Mike Pence is a Blithering Idiot
That's not news, of course, but this clip of his exchange with MSNBC's Norah O'Donnell about Rush Limbaugh is so absurd, and, at the same time, so astonishingly indicative of the intellectual and ethical bankruptcy of the Republican leadership, that it must be seen. Yglesias, quite rightly, says:
Mike Pence is a moron, and any movement that would hold the guy up as a hero is bankrupt. You can see my colleague Amanda Terkel for more of the specifics on this, but I would refer you to this post from September about the earth-shattering ignorance and stupidity of Mike Pence. He has no grasp, whatsoever, of public policy issues. And yet I can only gather from the fact that his colleagues have elevated him to a leadership post, that a large faction of them are actually so much stupider than Pence that they don't realize how dumb he is. But it's really staggering. In my admittedly brief experience talking to him, his inability to grasp the basic contours of policy question was obvious and overwhelming.
[Transcript below.]
The frightening, infuriating, and hilarious thing is that Pence quite genuinely doesn't appear to have any idea what an unmitigated ass he looks like asserting that Limbaugh is not racist immediately after being read a transcript in which Limbaugh says something wildly racist. The whole thing just does. not. compute.
He also seems to think Limbaugh really isn't racist. He's not clever enough to be spinning, and needs not struggle to maintain the thin veneer of dignity fought for by most politicos in a similar situation; Pence is, in fact, so thoroughly gormless he doesn't even realize he should be embarrassed.
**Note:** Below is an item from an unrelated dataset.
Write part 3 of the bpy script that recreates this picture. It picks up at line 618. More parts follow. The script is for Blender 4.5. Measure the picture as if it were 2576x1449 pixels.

He actually believes what he's saying.
He is truly a fool. And he's the cream of the GOP crop. Shudder.
Norah O'Donnell: On another matter, I do want to ask you about Rush Limbaugh, because he has said, "I hope he fails," talking about President Obama, and Rush Limbaugh also said this, he said: "We are all being told that we have to hope Obama succeeds, that we have to bend over, grab the ankles, bend over forward, backward, whichever, because his father was black, because this is the first black president." Do you agree with Rush Limbaugh?
Mike Pence, R-Indiana, Inveterate Fuckneck: Well, let me speak specifically to what Rush Limbaugh said about America. Actually, I heard a little bit of him this afternoon. I mean, we all hope America succeeds, and, in that vein, we hope our president succeeds, and I think Rush Limbaugh, who I admire, and, like millions of Americans, I cherish his voice in the public debate, I think that is what he was saying, but what he was also saying was, where Barack Obama is going to pursue the implementation of campaign promises where he's gonna grow government, grow spending, depart from traditional values, or take positions with regard to our national defense that are antithetical to conservative values, we certainly hope there will be strong opposition from voices like Rush Limbaugh and from leaders here on Capitol Hill, so we appreciate his statement; I understand what he was saying, Norah, and, you know, we all hope our president succeeds, we all hope America succeeds, but that doesn't mean we're always gonna agree with what the best solutions are for the country.
O'Donnell: No doubt you can agree with Rush Limbaugh about that he is calling this stimulus package essentially a sham, what's going on, that it's just too full of wasteful spending, but on that specific thing, that we "have to bend over because this is the first black president," why don't you feel like you can denounce something like that? Are you so beholden to someone like Rush Limbaugh that you can't say—
Pence: Oh, gosh, Norah.
O'Donnell: —that's not the kind of rhetoric, when America's trying to come together, and do something for— The unemployment rate in your state of Indiana: Now 8.2%.
Pence: Right.
O'Donnell: Is that the type of rhetoric we need?
Pence: Well, look, Norah, I don't believe that Rush Limbaugh's got a racist bone in his body, and if you're suggesting that his statement had a racist element to it, I would commend you to, you know, a greater understanding of the positions that he's taken. He's a man that's about opportunity for all Americans, regardless of race, creed, or color, and I think that's why he's so admired and appreciated all across America.